▽
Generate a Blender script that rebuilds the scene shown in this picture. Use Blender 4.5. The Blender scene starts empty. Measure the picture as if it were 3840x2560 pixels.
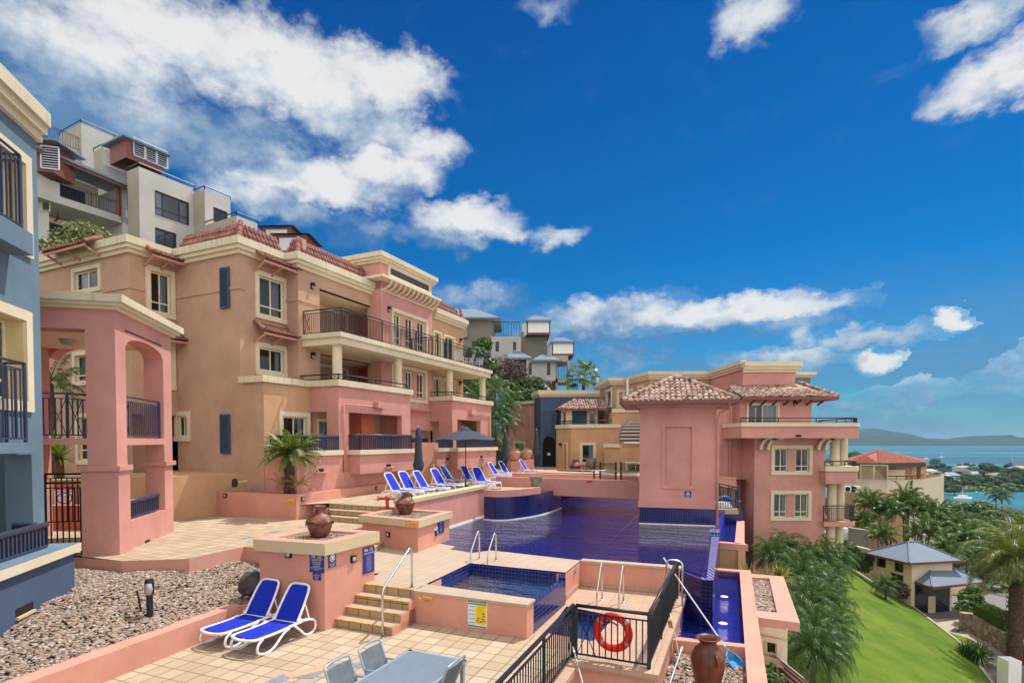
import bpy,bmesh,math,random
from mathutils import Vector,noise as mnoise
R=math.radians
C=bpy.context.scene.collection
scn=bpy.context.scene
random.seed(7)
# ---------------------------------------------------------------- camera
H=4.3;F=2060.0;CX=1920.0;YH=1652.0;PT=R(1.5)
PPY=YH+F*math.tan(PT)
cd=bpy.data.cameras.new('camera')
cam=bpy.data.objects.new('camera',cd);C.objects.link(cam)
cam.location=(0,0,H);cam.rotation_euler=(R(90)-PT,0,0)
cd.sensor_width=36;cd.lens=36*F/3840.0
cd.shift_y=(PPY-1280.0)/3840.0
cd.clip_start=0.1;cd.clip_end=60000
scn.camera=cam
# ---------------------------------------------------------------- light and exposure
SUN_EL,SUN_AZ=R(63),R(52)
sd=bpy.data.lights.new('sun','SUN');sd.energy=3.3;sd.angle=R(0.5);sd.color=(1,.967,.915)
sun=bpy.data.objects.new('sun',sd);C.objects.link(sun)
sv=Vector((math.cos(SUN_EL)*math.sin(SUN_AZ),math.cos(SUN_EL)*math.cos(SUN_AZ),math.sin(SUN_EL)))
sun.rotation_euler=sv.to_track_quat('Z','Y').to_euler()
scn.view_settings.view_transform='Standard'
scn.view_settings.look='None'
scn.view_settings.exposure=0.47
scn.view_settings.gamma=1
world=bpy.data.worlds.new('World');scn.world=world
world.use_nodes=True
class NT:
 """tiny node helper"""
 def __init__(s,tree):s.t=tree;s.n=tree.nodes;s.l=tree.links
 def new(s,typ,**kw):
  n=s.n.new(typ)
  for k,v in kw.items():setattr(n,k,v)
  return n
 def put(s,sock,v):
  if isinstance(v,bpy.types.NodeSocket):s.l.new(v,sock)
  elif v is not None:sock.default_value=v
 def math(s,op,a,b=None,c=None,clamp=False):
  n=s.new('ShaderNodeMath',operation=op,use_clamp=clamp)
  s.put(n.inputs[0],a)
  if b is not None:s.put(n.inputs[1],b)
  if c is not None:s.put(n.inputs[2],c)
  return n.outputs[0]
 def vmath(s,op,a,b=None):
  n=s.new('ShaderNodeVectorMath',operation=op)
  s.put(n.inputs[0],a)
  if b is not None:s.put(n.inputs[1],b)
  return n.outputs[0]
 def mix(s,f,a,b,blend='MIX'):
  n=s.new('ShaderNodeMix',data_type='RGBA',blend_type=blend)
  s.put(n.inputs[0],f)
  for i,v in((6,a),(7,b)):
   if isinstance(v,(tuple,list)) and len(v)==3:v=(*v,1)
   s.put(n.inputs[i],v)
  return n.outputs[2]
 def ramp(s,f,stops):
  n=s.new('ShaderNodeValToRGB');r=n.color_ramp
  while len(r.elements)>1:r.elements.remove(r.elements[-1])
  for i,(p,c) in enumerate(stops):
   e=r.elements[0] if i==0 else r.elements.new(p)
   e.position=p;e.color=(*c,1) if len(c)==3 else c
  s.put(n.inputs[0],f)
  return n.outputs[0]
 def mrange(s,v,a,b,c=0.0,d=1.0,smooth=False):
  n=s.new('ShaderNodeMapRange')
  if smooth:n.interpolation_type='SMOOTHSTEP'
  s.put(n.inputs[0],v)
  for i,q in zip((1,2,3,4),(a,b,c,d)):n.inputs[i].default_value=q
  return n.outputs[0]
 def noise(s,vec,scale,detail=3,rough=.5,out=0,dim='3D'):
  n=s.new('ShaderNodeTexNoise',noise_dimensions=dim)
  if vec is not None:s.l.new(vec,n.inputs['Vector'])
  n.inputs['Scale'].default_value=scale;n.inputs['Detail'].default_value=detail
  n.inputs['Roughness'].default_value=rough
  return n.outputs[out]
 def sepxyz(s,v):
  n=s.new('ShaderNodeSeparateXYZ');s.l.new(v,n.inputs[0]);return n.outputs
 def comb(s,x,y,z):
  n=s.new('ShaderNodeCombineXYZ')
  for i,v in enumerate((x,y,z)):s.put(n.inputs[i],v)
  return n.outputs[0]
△
**Direction:** Return the whole listing, word for word, and leave out every picture.

**Exercise output:**
Generate a Blender script that rebuilds the scene shown in this picture. Use Blender 4.5. The Blender scene starts empty. Measure the picture as if it were 3840x2560 pixels.
import bpy,bmesh,math,random
from mathutils import Vector,noise as mnoise
R=math.radians
C=bpy.context.scene.collection
scn=bpy.context.scene
random.seed(7)
# ---------------------------------------------------------------- camera
H=4.3;F=2060.0;CX=1920.0;YH=1652.0;PT=R(1.5)
PPY=YH+F*math.tan(PT)
cd=bpy.data.cameras.new('camera')
cam=bpy.data.objects.new('camera',cd);C.objects.link(cam)
cam.location=(0,0,H);cam.rotation_euler=(R(90)-PT,0,0)
cd.sensor_width=36;cd.lens=36*F/3840.0
cd.shift_y=(PPY-1280.0)/3840.0
cd.clip_start=0.1;cd.clip_end=60000
scn.camera=cam
# ---------------------------------------------------------------- light and exposure
SUN_EL,SUN_AZ=R(63),R(52)
sd=bpy.data.lights.new('sun','SUN');sd.energy=3.3;sd.angle=R(0.5);sd.color=(1,.967,.915)
sun=bpy.data.objects.new('sun',sd);C.objects.link(sun)
sv=Vector((math.cos(SUN_EL)*math.sin(SUN_AZ),math.cos(SUN_EL)*math.cos(SUN_AZ),math.sin(SUN_EL)))
sun.rotation_euler=sv.to_track_quat('Z','Y').to_euler()
scn.view_settings.view_transform='Standard'
scn.view_settings.look='None'
scn.view_settings.exposure=0.47
scn.view_settings.gamma=1
world=bpy.data.worlds.new('World');scn.world=world
world.use_nodes=True
class NT:
 """tiny node helper"""
 def __init__(s,tree):s.t=tree;s.n=tree.nodes;s.l=tree.links
 def new(s,typ,**kw):
  n=s.n.new(typ)
  for k,v in kw.items():setattr(n,k,v)
  return n
 def put(s,sock,v):
  if isinstance(v,bpy.types.NodeSocket):s.l.new(v,sock)
  elif v is not None:sock.default_value=v
 def math(s,op,a,b=None,c=None,clamp=False):
  n=s.new('ShaderNodeMath',operation=op,use_clamp=clamp)
  s.put(n.inputs[0],a)
  if b is not None:s.put(n.inputs[1],b)
  if c is not None:s.put(n.inputs[2],c)
  return n.outputs[0]
 def vmath(s,op,a,b=None):
  n=s.new('ShaderNodeVectorMath',operation=op)
  s.put(n.inputs[0],a)
  if b is not None:s.put(n.inputs[1],b)
  return n.outputs[0]
 def mix(s,f,a,b,blend='MIX'):
  n=s.new('ShaderNodeMix',data_type='RGBA',blend_type=blend)
  s.put(n.inputs[0],f)
  for i,v in((6,a),(7,b)):
   if isinstance(v,(tuple,list)) and len(v)==3:v=(*v,1)
   s.put(n.inputs[i],v)
  return n.outputs[2]
 def ramp(s,f,stops):
  n=s.new('ShaderNodeValToRGB');r=n.color_ramp
  while len(r.elements)>1:r.elements.remove(r.elements[-1])
  for i,(p,c) in enumerate(stops):
   e=r.elements[0] if i==0 else r.elements.new(p)
   e.position=p;e.color=(*c,1) if len(c)==3 else c
  s.put(n.inputs[0],f)
  return n.outputs[0]
 def mrange(s,v,a,b,c=0.0,d=1.0,smooth=False):
  n=s.new('ShaderNodeMapRange')
  if smooth:n.interpolation_type='SMOOTHSTEP'
  s.put(n.inputs[0],v)
  for i,q in zip((1,2,3,4),(a,b,c,d)):n.inputs[i].default_value=q
  return n.outputs[0]
 def noise(s,vec,scale,detail=3,rough=.5,out=0,dim='3D'):
  n=s.new('ShaderNodeTexNoise',noise_dimensions=dim)
  if vec is not None:s.l.new(vec,n.inputs['Vector'])
  n.inputs['Scale'].default_value=scale;n.inputs['Detail'].default_value=detail
  n.inputs['Roughness'].default_value=rough
  return n.outputs[out]
 def sepxyz(s,v):
  n=s.new('ShaderNodeSeparateXYZ');s.l.new(v,n.inputs[0]);return n.outputs
 def comb(s,x,y,z):
  n=s.new('ShaderNodeCombineXYZ')
  for i,v in enumerate((x,y,z)):s.put(n.inputs[i],v)
  return n.outputs[0]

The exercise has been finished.